Take the lines from the head of the listing through the one bearing "S.camera = cam" and copy them exactly, leaving every picture out.

··· Listing

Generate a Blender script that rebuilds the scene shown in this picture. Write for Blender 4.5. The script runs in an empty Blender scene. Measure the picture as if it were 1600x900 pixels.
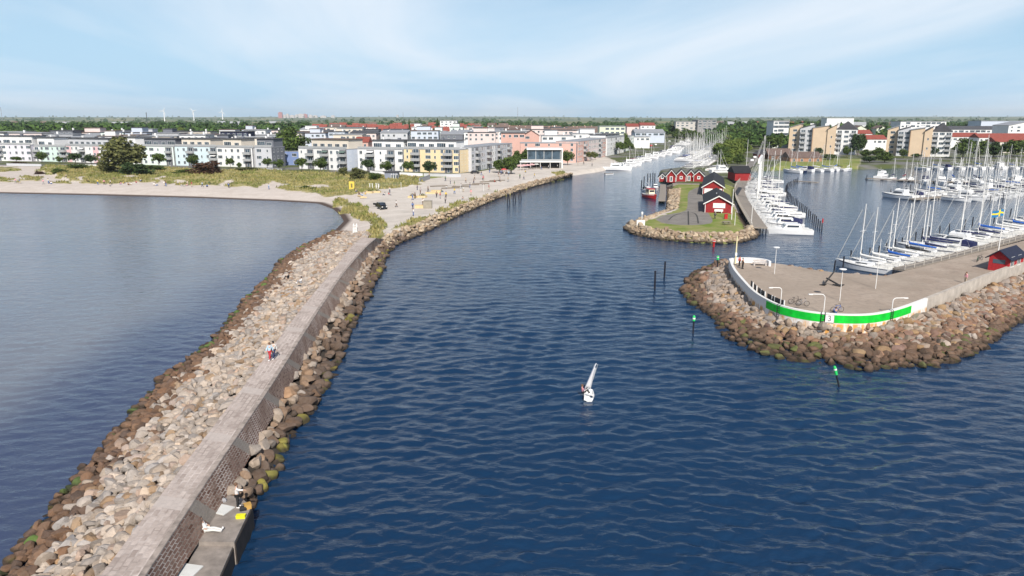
import bpy, bmesh, math, random
import numpy as np
from mathutils import Vector, Matrix, Euler
R = math.radians
random.seed(7)
S = bpy.context.scene
COL = S.collection

# ---------------------------------------------------------------- camera, sky, sun, exposure
F, CX, CY, H = 1150.0, 800.0, 450.0, 26.0          # pixel focal length of a 1600 px wide frame, eye height above the water
PITCH = math.atan(266.0 / F)
SP, CP = math.sin(PITCH), math.cos(PITCH)
cam_d = bpy.data.cameras.new('camera')
cam = bpy.data.objects.new('camera', cam_d); COL.objects.link(cam)
cam.location = (0, 0, H); cam.rotation_euler = (math.pi / 2 - PITCH, 0, 0)
cam_d.sensor_width = 36.0; cam_d.lens = F / 1600 * 36
cam_d.clip_start = 0.5; cam_d.clip_end = 60000
S.camera = cam

SUN_EL, SUN_XY = R(39), Vector((0.16, -1.0)).normalized()
sun_dir = Vector((SUN_XY.x * math.cos(SUN_EL), SUN_XY.y * math.cos(SUN_EL), math.sin(SUN_EL)))
W = bpy.data.worlds.new('World'); S.world = W; W.use_nodes = True
nt = W.node_tree; nt.nodes.clear()
def N(tree, kind, **kw):
    n = tree.nodes.new(kind)
    for k, v in kw.items(): setattr(n, k, v)
    return n
out = N(nt, 'ShaderNodeOutputWorld'); bg = N(nt, 'ShaderNodeBackground'); bg.inputs[1].default_value = 0.09
sky = N(nt, 'ShaderNodeTexSky', sky_type='NISHITA', sun_disc=False, sun_elevation=SUN_EL,
        sun_rotation=math.atan2(SUN_XY.x, SUN_XY.y), altitude=30, air_density=1.0, dust_density=0.6, ozone_density=1.6)
tc = N(nt, 'ShaderNodeTexCoord'); sep = N(nt, 'ShaderNodeSeparateXYZ'); nt.links.new(tc.outputs['Generated'], sep.inputs[0])
def M(tree, op, a, b=None, c=None):
    n = N(tree, 'ShaderNodeMath', operation=op)
    for i, v in enumerate((a, b, c)):
        if v is None: continue
        if isinstance(v, (int, float)): n.inputs[i].default_value = v
        else: tree.links.new(v, n.inputs[i])
    return n.outputs[0]
zc = M(nt, 'ADD', M(nt, 'MAXIMUM', sep.outputs[2], 0.0), 0.09)
comb = N(nt, 'ShaderNodeCombineXYZ')
nt.links.new(M(nt, 'DIVIDE', sep.outputs[0], zc), comb.inputs[0])
nt.links.new(M(nt, 'DIVIDE', sep.outputs[1], zc), comb.inputs[1])
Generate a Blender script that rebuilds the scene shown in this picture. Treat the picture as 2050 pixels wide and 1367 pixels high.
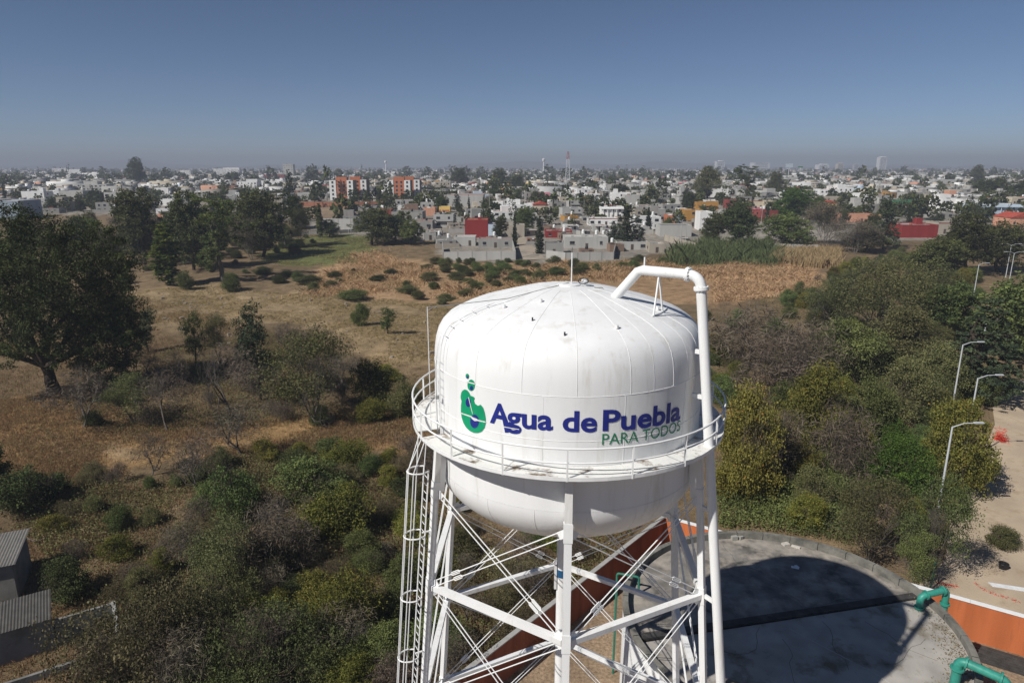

······

Response to the exercise:
Generate a Blender script that rebuilds the scene shown in this picture. Write for Blender 4.5. The script runs in an empty Blender scene. Measure the picture as if it were 1600x900 pixels.
import bpy, bmesh, math, random
import numpy as np
from mathutils import Vector, Matrix, Euler
R = math.radians
random.seed(7)
S = bpy.context.scene
COL = S.collection

# ---------------------------------------------------------------- camera, sky, sun, exposure
F, CX, CY, H = 1150.0, 800.0, 450.0, 26.0          # pixel focal length of a 1600 px wide frame, eye height above the water
PITCH = math.atan(266.0 / F)
SP, CP = math.sin(PITCH), math.cos(PITCH)
cam_d = bpy.data.cameras.new('camera')
cam = bpy.data.objects.new('camera', cam_d); COL.objects.link(cam)
cam.location = (0, 0, H); cam.rotation_euler = (math.pi / 2 - PITCH, 0, 0)
cam_d.sensor_width = 36.0; cam_d.lens = F / 1600 * 36
cam_d.clip_start = 0.5; cam_d.clip_end = 60000
S.camera = cam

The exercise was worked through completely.